[TASK INSTRUCTIONS]
Extract word for word the lines of the listing from its start to the line holding "scene.camera = camo", both ends kept; pictures are not part of the copy.

[MATERIAL PROVIDED]

________________

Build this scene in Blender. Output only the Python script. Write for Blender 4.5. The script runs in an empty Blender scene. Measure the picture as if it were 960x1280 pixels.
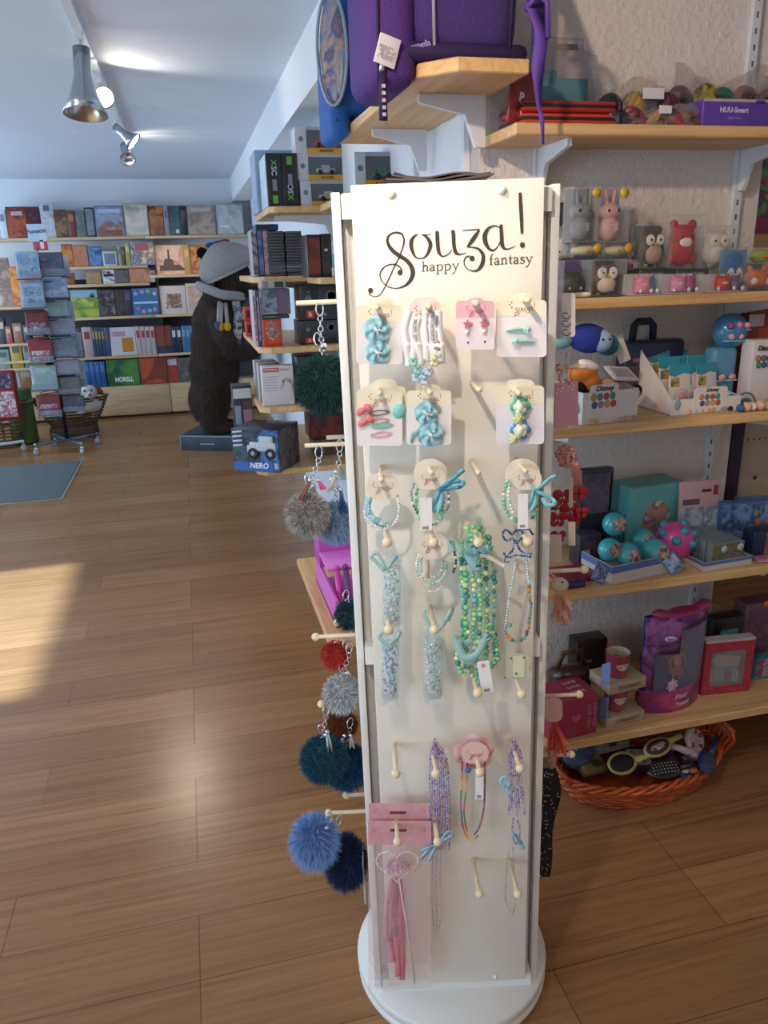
import bpy, bmesh, math, random
from mathutils import Vector, Matrix, Euler, noise
random.seed(7)
PI = math.pi
scene = bpy.context.scene
COL = scene.collection
V = Vector
# ------------------------------------------------------------------ camera (needed for measuring places in the room)
F, PITCH, YAW, ROLL, EYE = 950.0, math.radians(18.0), math.radians(13.6), math.radians(1.6), V((0, 0, 1.6))
FW = V((math.sin(YAW)*math.cos(PITCH), math.cos(YAW)*math.cos(PITCH), -math.sin(PITCH)))
RT0 = V((math.cos(YAW), -math.sin(YAW), 0)); UP0 = RT0.cross(FW)
RT = RT0*math.cos(ROLL) - UP0*math.sin(ROLL); UP = UP0*math.cos(ROLL) + RT0*math.sin(ROLL)
def ray(px, py): return RT*((px-480)/F) - UP*((py-640)/F) + FW
def W(px, py, axis, val):
    d = ray(px, py); t = (val - EYE[axis])/d[axis]; return EYE + d*t
cam = bpy.data.cameras.new('camera'); camo = bpy.data.objects.new('camera', cam); COL.objects.link(camo)
m = Matrix((RT, UP, -FW)).transposed().to_4x4(); m.translation = EYE; camo.matrix_world = m
cam.sensor_fit = 'VERTICAL'; cam.sensor_height = 36.0; cam.sensor_width = 27.0; cam.lens = 36.0*F/1280.0
cam.clip_start = 0.02; cam.clip_end = 200
scene.camera = camo

# ------------------------------------------------------------------ materials
def lin(c):
    if isinstance(c, str):
        c = c.lstrip('#'); c = [int(c[i:i+2], 16)/255 for i in (0, 2, 4)]
    return [x/12.92 if x <= .04045 else ((x+.055)/1.055)**2.4 for x in c] + [1]
MATS = {}
def nodes(name):
    m = bpy.data.materials.new(name); m.use_nodes = True; n = m.node_tree.nodes; l = m.node_tree.links
    return m, n, l, n['Principled BSDF']
def coords(n, l, scale, kind='Object', loc=(0, 0, 0)):
    t = n.new('ShaderNodeTexCoord'); mp = n.new('ShaderNodeMapping')
    mp.inputs['Scale'].default_value = scale if hasattr(scale, '__len__') else (scale,)*3
    mp.inputs['Location'].default_value = loc
    l.new(t.outputs[kind], mp.inputs['Vector']); return mp.outputs['Vector']
def ramp(n, stops, interp='LINEAR'):
    r = n.new('ShaderNodeValToRGB'); e = r.color_ramp.elements; r.color_ramp.interpolation = interp
    while len(e) < len(stops): e.new(.5)
    for k, (p, c) in enumerate(stops): e[k].position = p; e[k].color = lin(c)
    return r
def M(col, rough=.55, metal=0, bump=0, bscale=60, var=0, vscale=6, alpha=1, trans=0, coat=0, emit=0, sheen=0):
    key = (str(col), rough, metal, bump, bscale, var, vscale, alpha, trans, coat, emit, sheen)
    if key in MATS: return MATS[key]
    m, n, l, b = nodes('mat_' + str(col).strip('#'))
    c = lin(col); b.inputs['Base Color'].default_value = c
    b.inputs['Roughness'].default_value = rough; b.inputs['Metallic'].default_value = metal
    b.inputs['Alpha'].default_value = alpha; b.inputs['Transmission Weight'].default_value = trans
    b.inputs['Coat Weight'].default_value = coat; b.inputs['Sheen Weight'].default_value = sheen
    if emit: b.inputs['Emission Color'].default_value = c; b.inputs['Emission Strength'].default_value = emit
    if var:
        t = n.new('ShaderNodeTexNoise'); t.inputs['Scale'].default_value = vscale; t.inputs['Detail'].default_value = 4
        l.new(coords(n, l, 1), t.inputs['Vector'])
        lo = [max(0, x*(1-var)) for x in c[:3]] + [1]; hi = [min(1, x*(1+var)) for x in c[:3]] + [1]
        r = n.new('ShaderNodeValToRGB'); r.color_ramp.elements[0].color = lo; r.color_ramp.elements[1].color = hi
        r.color_ramp.elements[0].position = .3; r.color_ramp.elements[1].position = .7
        l.new(t.outputs['Fac'], r.inputs['Fac']); l.new(r.outputs['Color'], b.inputs['Base Color'])
    if bump:
        t = n.new('ShaderNodeTexNoise'); t.inputs['Scale'].default_value = bscale; t.inputs['Detail'].default_value = 5
        l.new(coords(n, l, 1), t.inputs['Vector'])
        bp = n.new('ShaderNodeBump'); bp.inputs['Strength'].default_value = min(1, bump); bp.inputs['Distance'].default_value = .01*max(1, bump)
        l.new(t.outputs['Fac'], bp.inputs['Height']); l.new(bp.outputs['Normal'], b.inputs['Normal'])
    MATS[key] = m; return m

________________

[FINAL RESULT]
Build this scene in Blender. Output only the Python script. Write for Blender 4.5. The script runs in an empty Blender scene. Measure the picture as if it were 960x1280 pixels.
import bpy, bmesh, math, random
from mathutils import Vector, Matrix, Euler, noise
random.seed(7)
PI = math.pi
scene = bpy.context.scene
COL = scene.collection
V = Vector
# ------------------------------------------------------------------ camera (needed for measuring places in the room)
F, PITCH, YAW, ROLL, EYE = 950.0, math.radians(18.0), math.radians(13.6), math.radians(1.6), V((0, 0, 1.6))
FW = V((math.sin(YAW)*math.cos(PITCH), math.cos(YAW)*math.cos(PITCH), -math.sin(PITCH)))
RT0 = V((math.cos(YAW), -math.sin(YAW), 0)); UP0 = RT0.cross(FW)
RT = RT0*math.cos(ROLL) - UP0*math.sin(ROLL); UP = UP0*math.cos(ROLL) + RT0*math.sin(ROLL)
def ray(px, py): return RT*((px-480)/F) - UP*((py-640)/F) + FW
def W(px, py, axis, val):
    d = ray(px, py); t = (val - EYE[axis])/d[axis]; return EYE + d*t
cam = bpy.data.cameras.new('camera'); camo = bpy.data.objects.new('camera', cam); COL.objects.link(camo)
m = Matrix((RT, UP, -FW)).transposed().to_4x4(); m.translation = EYE; camo.matrix_world = m
cam.sensor_fit = 'VERTICAL'; cam.sensor_height = 36.0; cam.sensor_width = 27.0; cam.lens = 36.0*F/1280.0
cam.clip_start = 0.02; cam.clip_end = 200
scene.camera = camo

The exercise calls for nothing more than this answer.